Health Contribution Assessment: Which Base to Retain (and Why Prorating Poses Risks with URSSAF)
When your collective agreement refers to the “fixed gross base salary”, the health contribution is calculated on the contractual salary — and especially not on the reduced compensation due to an absence. Prorating this base leads to under-contribution… and exposes you to a potential URSSAF reassessment. Here is the rule and the method for configuration.
This article is part of the Payroll Law: The Employer’s Guide.
The Base to Retain: Contractual Fixed Gross Base Salary
When the collective agreement refers to the “fixed gross base salary” (a common wording, for example in certain collective bargaining agreements (CCN) for service providers), the health contribution is calculated on the contractual base salary, regardless of monthly variations.

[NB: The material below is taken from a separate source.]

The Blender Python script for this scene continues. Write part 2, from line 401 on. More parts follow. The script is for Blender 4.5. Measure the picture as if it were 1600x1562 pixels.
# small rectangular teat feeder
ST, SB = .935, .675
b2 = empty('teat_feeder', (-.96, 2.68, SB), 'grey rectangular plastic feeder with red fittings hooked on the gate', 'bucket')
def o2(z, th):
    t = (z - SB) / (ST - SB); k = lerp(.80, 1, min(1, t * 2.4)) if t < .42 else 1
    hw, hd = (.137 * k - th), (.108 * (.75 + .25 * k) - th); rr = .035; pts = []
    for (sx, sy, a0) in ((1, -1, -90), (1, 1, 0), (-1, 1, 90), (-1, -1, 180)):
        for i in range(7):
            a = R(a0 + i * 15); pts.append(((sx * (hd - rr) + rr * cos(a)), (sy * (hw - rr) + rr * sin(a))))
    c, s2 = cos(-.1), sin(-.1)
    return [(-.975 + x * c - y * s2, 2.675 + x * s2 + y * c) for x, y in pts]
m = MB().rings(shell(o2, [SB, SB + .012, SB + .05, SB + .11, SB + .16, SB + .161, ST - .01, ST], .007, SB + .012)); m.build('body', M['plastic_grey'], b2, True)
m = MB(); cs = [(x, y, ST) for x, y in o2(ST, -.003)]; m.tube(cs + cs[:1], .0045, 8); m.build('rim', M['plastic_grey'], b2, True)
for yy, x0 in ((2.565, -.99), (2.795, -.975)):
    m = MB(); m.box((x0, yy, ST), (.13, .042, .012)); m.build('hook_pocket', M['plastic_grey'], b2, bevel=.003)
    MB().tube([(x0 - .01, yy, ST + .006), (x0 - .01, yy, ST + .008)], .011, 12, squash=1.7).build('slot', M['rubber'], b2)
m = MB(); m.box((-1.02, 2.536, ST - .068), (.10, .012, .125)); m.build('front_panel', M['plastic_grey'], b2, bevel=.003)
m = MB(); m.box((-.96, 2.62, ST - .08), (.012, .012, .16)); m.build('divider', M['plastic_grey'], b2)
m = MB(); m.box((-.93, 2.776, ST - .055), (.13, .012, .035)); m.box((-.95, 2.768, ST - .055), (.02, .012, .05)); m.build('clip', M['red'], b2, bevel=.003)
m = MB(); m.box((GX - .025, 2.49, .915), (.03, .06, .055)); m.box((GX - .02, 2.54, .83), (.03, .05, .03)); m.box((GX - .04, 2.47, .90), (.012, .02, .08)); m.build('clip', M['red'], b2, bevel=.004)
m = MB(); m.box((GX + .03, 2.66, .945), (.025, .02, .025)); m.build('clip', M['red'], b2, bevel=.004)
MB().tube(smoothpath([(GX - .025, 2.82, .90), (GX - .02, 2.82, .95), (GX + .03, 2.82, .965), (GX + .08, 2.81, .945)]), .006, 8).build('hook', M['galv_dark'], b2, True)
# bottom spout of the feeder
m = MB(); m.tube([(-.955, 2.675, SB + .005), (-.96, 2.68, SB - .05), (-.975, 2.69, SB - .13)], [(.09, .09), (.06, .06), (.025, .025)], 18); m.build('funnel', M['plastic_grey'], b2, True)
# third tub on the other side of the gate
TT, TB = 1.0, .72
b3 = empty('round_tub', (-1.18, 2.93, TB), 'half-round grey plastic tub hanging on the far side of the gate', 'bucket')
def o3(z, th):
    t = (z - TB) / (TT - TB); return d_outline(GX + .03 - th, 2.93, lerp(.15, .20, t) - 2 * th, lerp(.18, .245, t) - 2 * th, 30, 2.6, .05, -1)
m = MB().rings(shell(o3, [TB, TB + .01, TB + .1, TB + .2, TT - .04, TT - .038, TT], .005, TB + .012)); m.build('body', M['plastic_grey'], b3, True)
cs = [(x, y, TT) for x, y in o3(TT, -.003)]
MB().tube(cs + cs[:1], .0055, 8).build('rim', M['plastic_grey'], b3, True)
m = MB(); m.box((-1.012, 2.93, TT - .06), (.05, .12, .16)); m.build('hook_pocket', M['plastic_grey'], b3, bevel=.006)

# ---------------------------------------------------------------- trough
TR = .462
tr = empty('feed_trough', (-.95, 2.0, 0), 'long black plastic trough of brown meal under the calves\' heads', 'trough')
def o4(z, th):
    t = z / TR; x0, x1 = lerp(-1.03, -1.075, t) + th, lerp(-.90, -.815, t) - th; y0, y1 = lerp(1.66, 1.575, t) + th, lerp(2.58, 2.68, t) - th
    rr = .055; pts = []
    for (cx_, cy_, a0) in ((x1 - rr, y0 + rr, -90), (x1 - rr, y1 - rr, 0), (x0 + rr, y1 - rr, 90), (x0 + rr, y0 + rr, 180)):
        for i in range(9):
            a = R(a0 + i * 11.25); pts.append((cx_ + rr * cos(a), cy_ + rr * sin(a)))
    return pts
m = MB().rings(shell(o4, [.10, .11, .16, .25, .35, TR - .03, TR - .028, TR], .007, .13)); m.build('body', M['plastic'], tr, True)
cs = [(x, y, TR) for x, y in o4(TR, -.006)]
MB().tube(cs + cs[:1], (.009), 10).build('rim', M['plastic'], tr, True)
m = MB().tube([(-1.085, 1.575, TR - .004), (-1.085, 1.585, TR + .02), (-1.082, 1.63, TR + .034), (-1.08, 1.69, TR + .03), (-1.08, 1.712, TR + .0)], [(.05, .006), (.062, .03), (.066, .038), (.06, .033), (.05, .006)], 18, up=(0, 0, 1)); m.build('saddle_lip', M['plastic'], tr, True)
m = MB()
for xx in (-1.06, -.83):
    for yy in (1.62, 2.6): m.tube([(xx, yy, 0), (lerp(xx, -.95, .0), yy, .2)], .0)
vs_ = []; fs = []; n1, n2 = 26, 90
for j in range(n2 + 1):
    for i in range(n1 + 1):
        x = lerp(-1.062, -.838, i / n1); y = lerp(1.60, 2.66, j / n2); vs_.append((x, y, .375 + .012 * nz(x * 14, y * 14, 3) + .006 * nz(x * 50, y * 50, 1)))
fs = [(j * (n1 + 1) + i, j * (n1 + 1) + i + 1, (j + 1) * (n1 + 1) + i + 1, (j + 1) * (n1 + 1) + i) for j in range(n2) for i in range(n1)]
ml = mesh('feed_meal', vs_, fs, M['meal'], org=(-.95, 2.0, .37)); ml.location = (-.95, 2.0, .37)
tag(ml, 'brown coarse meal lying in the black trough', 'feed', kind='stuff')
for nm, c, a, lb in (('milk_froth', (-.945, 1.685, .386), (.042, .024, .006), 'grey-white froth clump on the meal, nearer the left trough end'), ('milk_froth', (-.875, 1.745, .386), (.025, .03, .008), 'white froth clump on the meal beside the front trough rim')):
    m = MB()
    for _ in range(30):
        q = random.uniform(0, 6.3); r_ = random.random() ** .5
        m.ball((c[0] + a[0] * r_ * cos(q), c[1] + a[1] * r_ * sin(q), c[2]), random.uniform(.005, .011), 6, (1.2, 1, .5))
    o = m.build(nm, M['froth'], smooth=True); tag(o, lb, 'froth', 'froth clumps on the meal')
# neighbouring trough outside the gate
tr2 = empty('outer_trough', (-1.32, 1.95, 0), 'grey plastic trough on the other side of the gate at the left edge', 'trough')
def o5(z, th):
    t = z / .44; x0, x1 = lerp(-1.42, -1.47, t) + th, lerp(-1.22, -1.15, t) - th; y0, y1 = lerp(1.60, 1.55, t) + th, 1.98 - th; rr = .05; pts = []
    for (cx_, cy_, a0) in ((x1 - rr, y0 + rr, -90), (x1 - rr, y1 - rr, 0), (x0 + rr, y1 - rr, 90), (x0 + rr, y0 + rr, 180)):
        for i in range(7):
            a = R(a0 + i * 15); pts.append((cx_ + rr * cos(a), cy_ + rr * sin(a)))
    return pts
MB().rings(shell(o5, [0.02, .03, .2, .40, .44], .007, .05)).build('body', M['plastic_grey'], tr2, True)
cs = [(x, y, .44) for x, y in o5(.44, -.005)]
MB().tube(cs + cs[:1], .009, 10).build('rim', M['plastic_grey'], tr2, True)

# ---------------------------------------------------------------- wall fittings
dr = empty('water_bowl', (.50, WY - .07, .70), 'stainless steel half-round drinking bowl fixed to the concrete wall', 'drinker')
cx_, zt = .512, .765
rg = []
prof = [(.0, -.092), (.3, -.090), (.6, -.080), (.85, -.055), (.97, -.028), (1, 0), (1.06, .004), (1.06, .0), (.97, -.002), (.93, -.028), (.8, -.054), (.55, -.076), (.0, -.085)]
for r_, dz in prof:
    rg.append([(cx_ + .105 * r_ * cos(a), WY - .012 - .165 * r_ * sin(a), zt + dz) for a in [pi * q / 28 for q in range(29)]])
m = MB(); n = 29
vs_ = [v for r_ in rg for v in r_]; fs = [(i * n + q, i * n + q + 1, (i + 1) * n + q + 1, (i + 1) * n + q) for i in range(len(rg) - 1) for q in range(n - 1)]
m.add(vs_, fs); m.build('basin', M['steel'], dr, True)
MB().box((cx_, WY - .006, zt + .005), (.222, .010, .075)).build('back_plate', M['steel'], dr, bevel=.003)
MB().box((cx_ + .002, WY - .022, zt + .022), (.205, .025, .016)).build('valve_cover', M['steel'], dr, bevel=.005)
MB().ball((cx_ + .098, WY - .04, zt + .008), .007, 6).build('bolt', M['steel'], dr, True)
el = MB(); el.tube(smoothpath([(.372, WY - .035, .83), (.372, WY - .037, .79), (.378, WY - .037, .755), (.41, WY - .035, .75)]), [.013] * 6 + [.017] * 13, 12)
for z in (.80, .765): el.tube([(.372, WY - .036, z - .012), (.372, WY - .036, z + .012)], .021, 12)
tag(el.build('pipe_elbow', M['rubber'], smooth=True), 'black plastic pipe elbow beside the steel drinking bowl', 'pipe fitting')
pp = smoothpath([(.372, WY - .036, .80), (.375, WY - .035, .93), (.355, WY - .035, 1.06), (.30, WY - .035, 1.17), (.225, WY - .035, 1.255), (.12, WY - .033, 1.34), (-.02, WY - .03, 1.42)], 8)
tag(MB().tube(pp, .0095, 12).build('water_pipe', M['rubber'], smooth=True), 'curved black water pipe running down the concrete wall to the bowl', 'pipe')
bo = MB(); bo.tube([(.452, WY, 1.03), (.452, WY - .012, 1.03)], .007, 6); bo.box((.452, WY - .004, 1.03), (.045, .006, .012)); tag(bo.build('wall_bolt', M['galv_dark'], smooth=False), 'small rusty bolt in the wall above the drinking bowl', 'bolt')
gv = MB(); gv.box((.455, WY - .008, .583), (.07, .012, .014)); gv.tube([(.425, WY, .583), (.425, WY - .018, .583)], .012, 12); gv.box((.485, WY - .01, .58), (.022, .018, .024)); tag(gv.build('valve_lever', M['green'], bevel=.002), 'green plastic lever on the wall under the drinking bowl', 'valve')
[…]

Example: for a contractual base salary of €4,000, the contribution is calculated on €4,000, even if an absence reduced the paid salary to €3,300 (subject to the collective ceiling, often expressed as a percentage of the A tranche of the monthly Social Security ceiling).
Why? The term “fixed” opposes any variation: bonuses, increases, overtime, or complementary hours, and temporary variations due to absence. The text expressly excludes these accessories (“excluding bonuses, excluding increases…”). A strict interpretation is necessary: if the social partners had wanted a prorated base, they would have referred to “the compensation subject to contributions” or a base “prorated in the case of absence”. In the absence of such terminology, the fixed gross base salary cannot be substituted by the social base of the month.
The URSSAF Risk of a Reduced Base
Retaining €3,300 instead of €4,000 leads to a reduced contribution for both employee and employer to the system. However, the employer’s contribution to fund supplementary health insurance represents a benefit, part of which is reintegrated into the CSG/CRDS base (General Social Contribution / Contribution for the Repayment of Social Debt). A reduced contribution may therefore result in a social loss — and pose a risk of reassessment in the event of a control. Retaining the contractual reference base secures the social treatment.
Caution: check the insurer’s notice or the collective contract — a clause may adjust the calculation in the event of contract suspension. In the absence of contrary stipulations, the calculation on the non-prorated contractual base salary is the most robust option.
Configuring Bases: CCN by CCN
Do not look for a standard “unified” base. The texts may be hybrid (the same article may refer to “gross salaries subject to contributions” while excluding overtime, bonuses, allowances, in-kind benefits, and professional expenses).
Method: define a reference base (PMSS, gross subject to contributions, or base salary), then apply inclusion/exclusion rules for each payroll item, according to the collective agreement, the implementation act, and the insurance contract.
Frequently Asked Questions
Prorating in case of absence? No, base = contractual base salary.
Why a URSSAF risk? Under-contribution → impact on CSG/CRDS → potential reassessment.
A base for all CCNs? No: reference base + rules by item.